PALEMBANG - Pemerintah pusat kembali mengeluarkan kebijakan yang terkesan kontroversi dan cenderung tak mengindahkan demokrasi yang sehat.
Kebijakan tersebut yakni tidak diwajibkannya Menteri, Kepala Daerah (Gubernur, Bupati dan Walikota) maupun legislator untuk mengundurkan diri jika maju atau nyalon Pilkada termasuk juga menjadi Capres atau Cawapres pada 2024 mendatang.
Kebijakan ini tertuang dalam Peraturan Pemerintah Nomor 53 Tahun 2023 yang ditetapkan Presiden Joko Widodo pada 21 November 2023, sebagaimana dikutip di Jakarta, Jumat kemarin (24/11).
Dimana dalam pasal 18 ayat (1) PP tersebut dijelaskan pejabat negara yang dicalonkan oleh partai politik atau gabungan partai politik peserta pemilihan umum sebagai calon presiden atau calon wakil presiden harus mengundurkan diri dari jabatannya, kecuali Presiden, Wakil Presiden, pimpinan dan anggota MPR, pimpinan dan anggota DPR, pimpinan dan anggota DPD, menteri dan pejabat setingkat menteri, gubernur, wakil gubernur, bupati, wakil bupati, wali kota, dan wakil wali kota.
Namun, menteri dan pejabat setingkat menteri yang dicalonkan partai politik atau gabungan partai politik peserta pemilihan umum sebagai calon presiden atau calon wakil presiden sebagaimana dimaksud pada ayat (1) harus mendapatkan persetujuan dan izin cuti dari Presiden.
Kebijakan kontroversi yang seperti menguntungkan salah satu Cawapres ini ditanggapi sejumlah warga selaku pemilik hak pilih Pemilu 2024.
Milan, warga Perumnas Kota Palembang mengatakan, PP No 53/2023, yang telah ditandatangani presiden Jokowi tersebut.
“Ini adalah melanggar etika dan kemunduran demokrasi.
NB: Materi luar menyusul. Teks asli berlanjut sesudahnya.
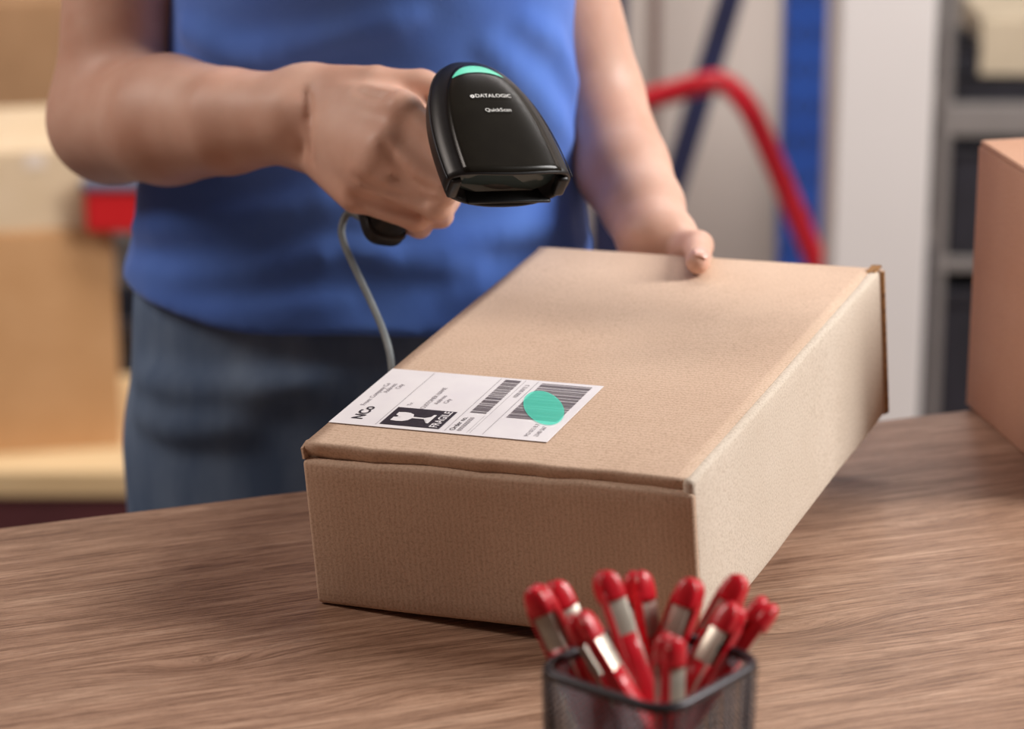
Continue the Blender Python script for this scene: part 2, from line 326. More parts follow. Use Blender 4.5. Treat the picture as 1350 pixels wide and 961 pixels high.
# shipping label: reading direction runs along v, the label's head is at small u
lab = link('shipping_label', None or me_from(*(lambda P: ([*P, *[(a, b, c+0.00025) for a, b, c in P]], [(3, 2, 1, 0), (4, 5, 6, 7), (0, 1, 5, 4), (1, 2, 6, 5), (2, 3, 7, 6), (3, 0, 4, 7)]))([(0.0015, 0.0335, 0), (0.1395, 0.0335, 0), (0.1395, 0.1219, 0), (0.0015, 0.1219, 0)])), M_PAPER, parcel)
lab.location = (0.0005, 0, H_+0.0014)
lab['label'] = 'white printed address and barcode label'
ZI = 0.00045
def quad_list(name, qs, m, z=ZI):
    V = []; Fc = []
    for (u0, v0, u1, v1) in qs:
        i = len(V); V += [(u0, v0, z), (u1, v0, z), (u1, v1, z), (u0, v1, z)]; Fc.append((i, i+1, i+2, i+3))
    return link(name, me_from(V, Fc), m, lab)
def ink_text(s, u, v, size, m=M_INK, bold=0.0, ax='CENTER', sx=1.0):
    me = text_mesh(s, size, bold, ax); o = link('printed_text', me, m, lab)
    o.matrix_local = Matrix(((0, 1*-1*-1, 0, u), (1, 0, 0, v), (0, 0, 1, ZI), (0, 0, 0, 1)))
    # reading direction +v, letters' up towards -u
    o.matrix_local = Matrix(((0, -1, 0, u), (sx, 0, 0, v), (0, 0, 1, ZI), (0, 0, 0, 1)))
    return o
ink_text('NCo', 0.0160, 0.0515, 0.0098, bold=0.00022)
ink_text('From: Company Co', 0.0100, 0.0985, 0.0045, M_INK2, ax='RIGHT')
ink_text('Address', 0.0145, 0.0985, 0.0045, M_INK2, ax='RIGHT'); ink_text('City', 0.0190, 0.0985, 0.0045, M_INK2, ax='RIGHT')
ink_text('To:', 0.0375, 0.0700, 0.0036, M_INK2)
ink_text('CUSTOMER NAME', 0.0475, 0.0815, 0.0042, M_INK2); ink_text('Address', 0.0525, 0.0800, 0.0042, M_INK2); ink_text('City', 0.0575, 0.0790, 0.0042, M_INK2)
ink_text('Order no.', 0.0785, 0.0375, 0.0050, ax='LEFT'); ink_text('0000000000', 0.0830, 0.0375, 0.0042, M_INK2, ax='LEFT')
ink_text('1000 0012 3', 0.0945, 0.1030, 0.0042, M_INK2)
ink_text('PO 012 8 7', 0.1245, 0.0480, 0.0040, M_INK2); ink_text('2340 567', 0.1300, 0.0470, 0.0040, M_INK2)
quad_list('divider_lines', [(0.0305, 0.036, 0.0308, 0.120), (0.0745, 0.036, 0.0748, 0.120), (0.0985, 0.036, 0.0988, 0.120), (0.0905, 0.036, 0.0907, 0.120), (0.0885, 0.036, 0.0887, 0.062)], M_INK2)
def bars(u0, u1, v0, v1, seed):
    r = random.Random(seed); q = []; v = v0
    while v < v1-0.0003:
        t = r.choice([0.0004, 0.0007, 0.0007, 0.0011, 0.0016]); q.append((u0, v, u1, min(v+t, v1))); v += t+r.choice([0.0004, 0.0005, 0.0008, 0.0012])
    return q
M_BAR = mat('barcode_ink', srgb(122, 114, 119), 0.6)
quad_list('barcode', bars(0.0778, 0.0880, 0.0655, 0.1195, 3), M_BAR)
quad_list('barcode', bars(0.1018, 0.1338, 0.0630, 0.1190, 5), M_BAR)
fr = quad_list('fragile_mark', [(0.0325, 0.0375, 0.0705, 0.0640)], M_INK)
# broken wine glass, pointing up towards -u (drawn in u, v; axis at v = 0.0505)
cv = 0.0500
def poly(name, pts, m, z):
    return link(name, me_from([(u, v, z) for u, v in pts], [tuple(range(len(pts)))]), m, lab)
bowl = [(0.0365, cv-0.0062), (0.0405, cv-0.0068), (0.0440, cv-0.0064), (0.0470, cv-0.0045), (0.0482, cv-0.001), (0.0555, cv-0.0008), (0.0585, cv-0.003), (0.0592, cv-0.0064), (0.0608, cv-0.0064), (0.0608, cv+0.0064), (0.0592, cv+0.0064), (0.0585, cv+0.003), (0.0555, cv+0.0008), (0.0482, cv+0.001), (0.0470, cv+0.0045), (0.0440, cv+0.0064), (0.0405, cv+0.0068), (0.0365, cv+0.0062), (0.0365, cv+0.0022), (0.0388, cv+0.0008), (0.0384, cv-0.0008), (0.0412, cv-0.0002), (0.0392, cv-0.0022), (0.0396, cv-0.0006), (0.0365, cv-0.0012)]
me = None
gb = bmesh.new(); vs = [gb.verts.new((u, v, ZI+0.0002)) for u, v in bowl]; f_ = gb.faces.new(vs); bmesh.ops.triangulate(gb, faces=[f_]); gm = bm_me(gb)
link('glass_symbol', gm, M_PAPER, lab)
t_ = ink_text('FRAGILE', 0.0662, 0.0508, 0.0072, M_PAPER, bold=0.00012, sx=0.92); t_.location.z = ZI+0.0002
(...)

Saya rasa ini ditetapkan demi kepentingan pribadi. Ya Karena anak Presiden kita (Gibran Rakabuming Raka,red) maju jadi Cawapres,” jelasnya, Minggu (26/11).
Menurutnya hal ini sangatlah miris membuat semua orang semakin mengetahui akan besarnya peranan orang penting dan berkuasa demi kepuasan guna mencapai yang diinginkannya.
“Semua demi kekuasaan, miris sekali,” tandasnya.
Sedangkan Ryans, salah seorang warga Kemuning Palembang mengatakan, dengan aturan PP tersebut, maka akan besar peluang sang kepala daerah untuk memanfaatkan kekuasaan dan fasilitas negara untuk kepentingan politiknya.
“Tentu saja, nanti ujung- ujungnya ya begitu. Lihat saja tayangan televisi katanya memperingati hari besar eh padahal ada unsur politik kampanye. Sedih sekali ini,” jelasnya.
Maka itu, sebagai warga Indonesia, dia sangat tidak setuju akan peraturan tersebut. “Ya tidak sepakat dong saya,” tutupnya.
Hendra, warga Palembang lainnya mengatakan, PP tersebut tidak sesuai dengan Demokrasi.Karena kata dia, PP tersebut dapat menjadi celah mereka yang masih menjabat untuk melakukan kecurangan.
"Pasti ada kepentingan tertentu, potensi terbesarnya adalah adanya kecurangan. Pejabat terkait ada peluang untuk memanfaatkan fasilitas negara untuk kepentingan politiknya," ungkap dia.